The coal boom: burning ambitions

February 1, 2011 Comments off

“The IEA estimates that China, which generates more than 70% of its electricity with coal, will build 600 gigawatts (GW) of coal-fired power capacity in the next quarter-century—as much as is currently generated with coal in America, Japan and the European Union put together. China’s efforts to improve coal supplies include the building of a new east-west passenger railway line, set to open in 2013, which should free existing tracks for coal transport. New high-speed and light railways across the country may alleviate bottlenecks further. But for the foreseeable future the country will depend on ships laden with foreign coal. … America, the world’s second-biggest coal producer after China, has mammoth reserves and a power industry that is turning against coal. Environmental regulations and cheap shale gas will leave miners looking for new markets overseas.”

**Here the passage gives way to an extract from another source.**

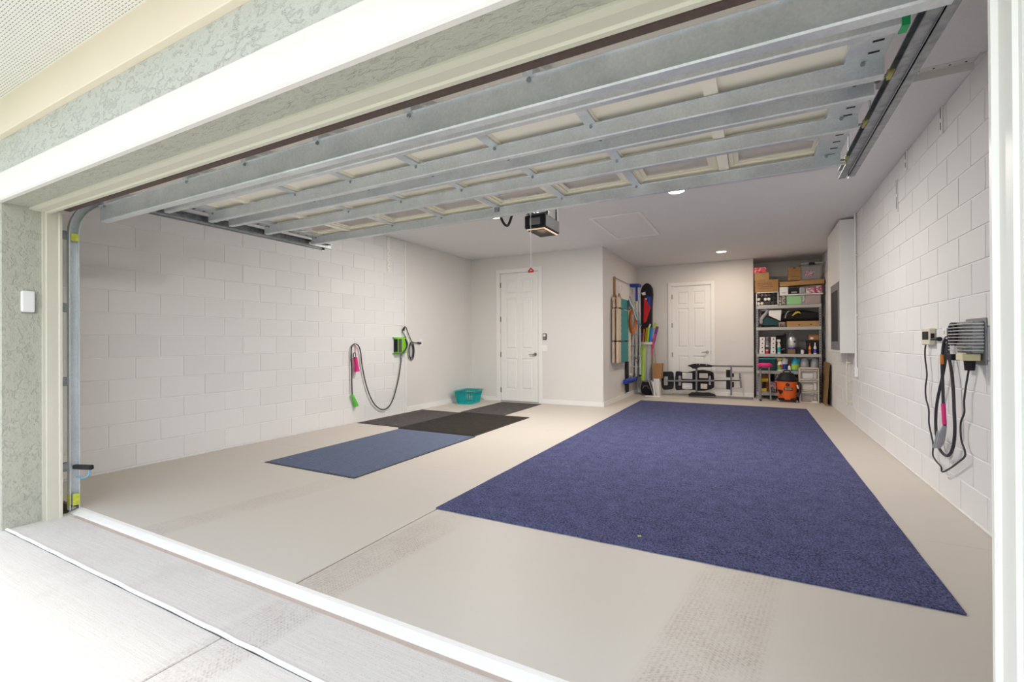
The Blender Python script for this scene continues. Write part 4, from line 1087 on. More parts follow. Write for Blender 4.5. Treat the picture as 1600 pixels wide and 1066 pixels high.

The Economist's analysis of global coal reserves

Source: The Economist, January 27 2011

Observations:

  • The IEA’s Global Energy Outlook 2010 foresees a stabilization of the global coal fired electricity generation around 2020 at 11TWh, approx. 40% above current level.
  • China’s share of global coal production has increased from 25% in 1995 to 39% in 2008. Still the country recently turned into a net coal importer, especially facing high demand for imported metallurgical coal.

Implications:

  • China’s coal reserves are definitely not infinite. The 38yrs lifetime calculated by the Economist will be a reason for the Chinese government to eliminate the coal-dependence for electricity generation long before 2050. However, the climate change battle will be fought in the era of growing coal consumption in China.
  • India still has a lot of coal reserves and the government is trying to create alignment in the national coal mining sector to enable increased output. However, imports from Indonesia, South Africa, Australia and potentially the USA will certainly be needed in India to enable a building boom like China has experienced in the past decade.